A injustiça e a crueldade da reforma da Previdência para com a população, e em especial para com as mulheres, também é motivo de desabafo da jornalista Mari Angela Magalhães, que trabalhou a vida inteira, mas, que agora, quando mais chega perto da idade de se aposentar, mais distante fica deste objetivo de todos os trabalhadores. O pior, diz ela, é que a reforma vai economizar em cima da classe trabalhadora, não tem um item sequer que puna os grandes sonegadores. Não tem nada de combate a privilégios, como eles dizem.

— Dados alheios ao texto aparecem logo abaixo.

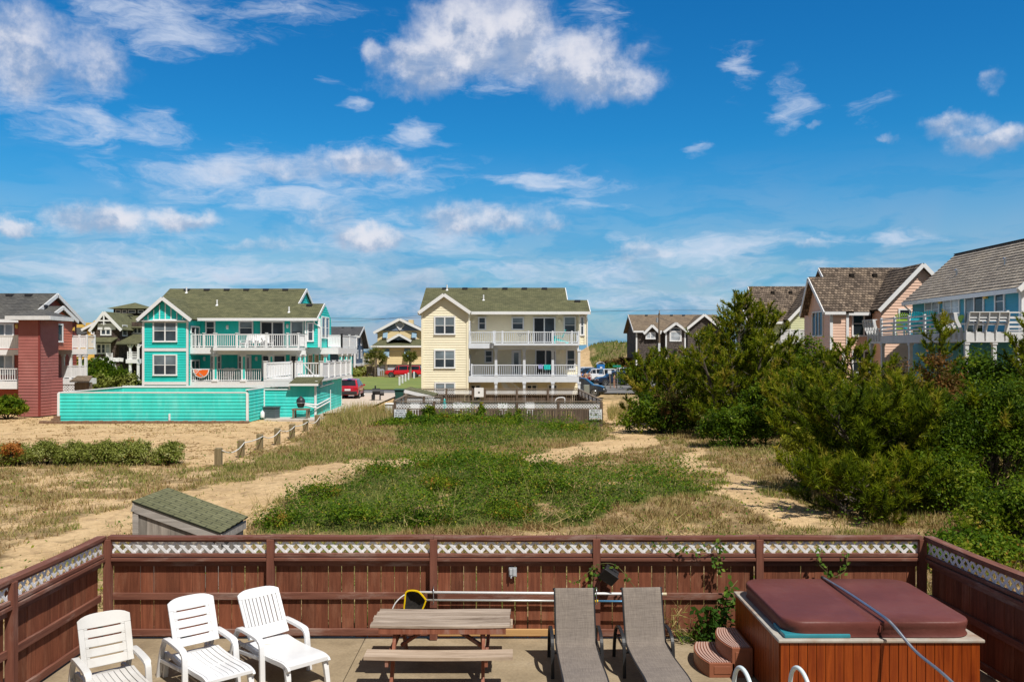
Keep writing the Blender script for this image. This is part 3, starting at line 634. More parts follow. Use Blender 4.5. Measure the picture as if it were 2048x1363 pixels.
# ---------------------------------------------------------------- white plastic loungers
MT['plastic'] = pm('white moulded plastic', (.72, .72, .725), .03, 6, .38, dirt=(.62, .61, .58), dscale=1.6, damt=.25)
MT['plastic_dirty'] = pm('grimy white plastic', (.60, .585, .56), .05, 4, .5, dirt=(.46, .42, .36), dscale=1.6, damt=.7)
def plastic_lounger(name, label, loc, rz, mat, style, tilt):
    rt = thing(name, label, 'lounger', (0, 0, 0), 'white plastic loungers on the concrete')
    # backrest: local plane u (across), v (up the back), curved across
    ct, st = math.cos(R(tilt)), math.sin(R(tilt)); hw = .30; Ln = .69
    def bk(u, v, n): n2 = n-.05*(u/hw)**2+.0; return Vector((u, .03+v*ct-n2*st*-1*0-n2*(-st)*0+(-n2)*st*-1*0+0, 0))
    def B(u, v, n):
        cv = .055*(u/hw)**2; return Vector((u*(1+.04*v), .02+v*ct-(n+cv)*st, .40+v*st+(n+cv)*ct))
    mb = MB()
    def patch(u0, u1, v0, v1, top=None, n=6):
        cols = [u0+(u1-u0)*i/n for i in range(n+1)]
        pts = []
        for u in cols:
            vt = v1 if top is None else top(u)
            pts += [B(u, v0, 0), B(u, vt, 0), B(u, v0, .028), B(u, vt, .028)]
        fs = []
        for i in range(n):
            a, b = 4*i, 4*i+4
            fs += [(a+2, b+2, b+3, a+3), (a, a+1, b+1, b), (a+1, a+3, b+3, b+1), (a, b, b+2, a+2)]
        fs += [(0, 2, 3, 1), (4*n, 4*n+1, 4*n+3, 4*n+2)]
        mb.add(pts, fs)
    def arch(u): return Ln-.055*(abs(u)/hw)**4-.02*(u/hw)**2
    if style == 'across':
        patch(-hw, hw, .515, Ln, arch, 12); patch(-hw, -hw+.07, .05, .515, n=2); patch(hw-.07, hw, .05, .515, n=2)
        for v0, v1 in ((.405, .497), (.29, .387), (.175, .272), (.05, .157)): patch(-hw+.07, hw-.07, v0, v1)
        for v in (.51, .40, .284, .168): patch(-hw+.07, -hw+.11, v-.012, v+.006, n=1); patch(hw-.11, hw-.07, v-.012, v+.006, n=1)
    else:
        patch(-hw, hw, .55, Ln, arch, 12); patch(-hw, hw, 0, .17, n=10)
        n = 9; w = (2*hw-.10)/n
        patch(-hw, -hw+.05, .17, .55, n=2); patch(hw-.05, hw, .17, .55, n=2)
        for i in range(n):
            u0 = -hw+.05+i*w; patch(u0+.006, u0+w-.006, .17, .55, n=1)
    mb.build('backrest', mat, rt, .006, local=True)
    # seat
    mb = MB(); prof = smooth_path([(0, .02, .375), (0, -.25, .35), (0, -.60, .345), (0, -.92, .355), (0, -1.05, .33)], 5)
    if style == 'across':
        n = 8
        for i in range(n):
            xx = -.27+.54*(i+.5)/n; mb.sweep([Vector((xx*1.0, p.y, p.z-.02*(1-(xx/.27)**2))) for p in prof], .54/n-.006, .018, (1, 0, 0))
        mb.bar((-.27, -.55, .325), (.27, -.55, .325), .05, .02); mb.bar((-.28, -1.05, .325), (.28, -1.05, .325), .05, .04)
    else:
        mb.sweep([Vector((0, p.y, p.z)) for p in prof], .56, .022, (1, 0, 0)); mb.bar((-.28, -1.055, .318), (.28, -1.055, .318), .03, .05)
    for s in (-1, 1): mb.sweep([Vector((s*.29, p.y, p.z-.025)) for p in prof]+[Vector((s*.29, -1.07, .28))], .035, .06, (1, 0, 0))
    mb.bar((-.3, .1, .34), (.3, .1, .34), .05, .04)
    mb.build('seat', mat, rt, .005, local=True)
    for s in (-1, 1):
        mb = MB(); x = s*.335
        pts = smooth_path([(x, .42, 0), (x, .31, .34), (x, .18, .53), (x, .06, .565), (x, -.34, .545), (x, -.43, .505), (x, -.465, .40), (x+s*.01, -.50, 0)], 4)
        mb.sweep(pts, [.06]*8+[.085]*12+[.07]*(len(pts)-20), .042, (1, 0, 0)); mb.bar((x, .36, .24), (x, -.45, .30), .03, .05)
        mb.build('armrest', mat, rt, .005, local=True)
        mb = MB(); mb.sweep([(s*.27, -.99, .33), (s*.275, -1.03, .17), (s*.285, -1.05, 0)], [.075, .065, .06], .05, (1, 0, 0)); mb.sweep([(s*.27, .30, .34), (s*.27, .36, 0)], .06, .05, (1, 0, 0)); mb.bar((s*.27, .34, .32), (s*.27, -.99, .31), .03, .05)
        mb.build('leg', mat, rt, .005, local=True)
    rt.location = loc; rt.rotation_euler = (0, 0, rz)
    return rt
plastic_lounger('plastic_lounger', 'grimy white plastic lounger with horizontal slits, closest to the left fence', (-4.95, 10.72, 0), R(40), MT['plastic_dirty'], 'across', 68)
plastic_lounger('plastic_lounger', 'clean white plastic lounger with horizontal slits between two other white loungers', (-4.14, 11.47, 0), R(42), MT['plastic'], 'across', 68)
pl = plastic_lounger('plastic_lounger', 'white plastic lounger with vertical slits in its back, left of the picnic table', (-3.33, 11.92, 0), R(44), MT['plastic'], 'along', 60)
mb = MB(); mb.sweep([(-.14, -.1, .368), (.04, -.16, .362), (.1, -.12, .365)], .12, .004, (.3, 1, 0)); mb.build('rag', pm('pale damp cloth', (.55, .53, .48), .1, 9, .9), pl, local=True)

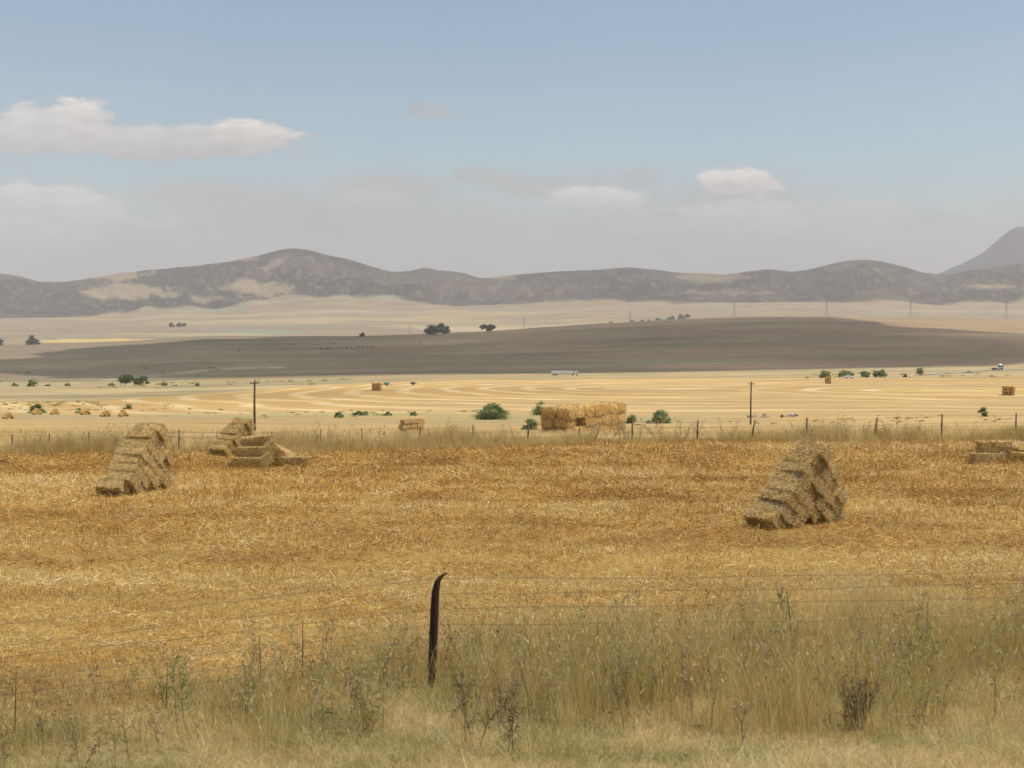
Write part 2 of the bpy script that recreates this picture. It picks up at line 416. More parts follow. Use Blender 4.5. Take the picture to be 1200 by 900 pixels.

Se as empresas devedoras do INSS pagassem suas dívidas e a reforma da Previdência atingisse o Judiciário, os militares e o Executivo, se de fato ela fosse justa, não estaríamos pagando essa conta. Essa reforma é totalmente injusta

– Mari Angela Magalhães

Reforma é cheque em branco ao governo e ao Congresso Nacional
A impossibilidade da mulher se aposentar aos 62 anos com 240 meses de contribuição não está sendo considerada pelos deputados, que preferem desconhecer as estatísticas do mercado, acredita a professora de economia da URFJ, Denise Gentil. Para ela, a reforma da Previdência é um cheque em branco dado à classe política, que ainda não definiu itens que afetarão o bolso da classe trabalhadora.
“O governo não apresentou os dados do impacto da reforma, nem para as mulheres, nem para os homens. A reforma é um cheque em branco para deputados e senadores, porque muitos parâmetros serão definidos por leis complementares, como alíquotas, base de cálculos, entre outros. Estaremos à mercê daquilo que o governo Bolsonaro quer impor em leis posteriores”, alerta a economista.